Maeve Binchy



I once read an anthology of Christmas stories while recuperating on the hottest day of the year. Such is the power of Maeve Binchy.

Taking time out from editing my own novel to dust off this blog takes a fair splattering of motivation and the surprising news of Binchy's death after a quick illness resulted in a genuine swallow hard moment. I was a fan and with two books of hers yet to read on my shelves (on a beach somewhere hopefully), I still am.

I first stumbled across her work ten years ago. I picked up Tara Road in a car boot sale in the early noughties, so I'm a bit of a late-comer but sadly for her estate she hasn't profited from my fandom. I've never bought a book of hers from a bookshop but I would like it to be known I was hooked by her Dublin streets.

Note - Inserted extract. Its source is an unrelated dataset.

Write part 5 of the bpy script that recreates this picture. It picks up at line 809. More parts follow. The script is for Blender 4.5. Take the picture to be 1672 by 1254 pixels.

I wonder, if like all those homeless northeners lured here to London in the eighties by the promise of an Eastenders community spirit, whether the same happened in Ireland. With intertwined characters in neighbouring streets all falling in love but perhaps more importantly, looking out for each other, she sold Ireland to the feckless. We know this sweet and increasingly outmoded image is fallacy but that's the job of the exceptional dramatist, to lure us into a world and make us buy the dream. She managed this.

Accessible and simply written, I wonder if Binchy's books would fit under the 'intelligent women's fiction' umbrella (as adopted by The Bookseller recently, before swiftly disappearing again) because as former Irish Times columnist and London editor, they rarely come smarter than her. Sure, she's no tense experimenter like Maggie O'Farrell or sculptor of the forgotten word like Rachel Cusk, but unlike these two she wrote books I couldn't put down. As an emerging writer myself, I have some idea of how phenomenally difficult this is to achieve.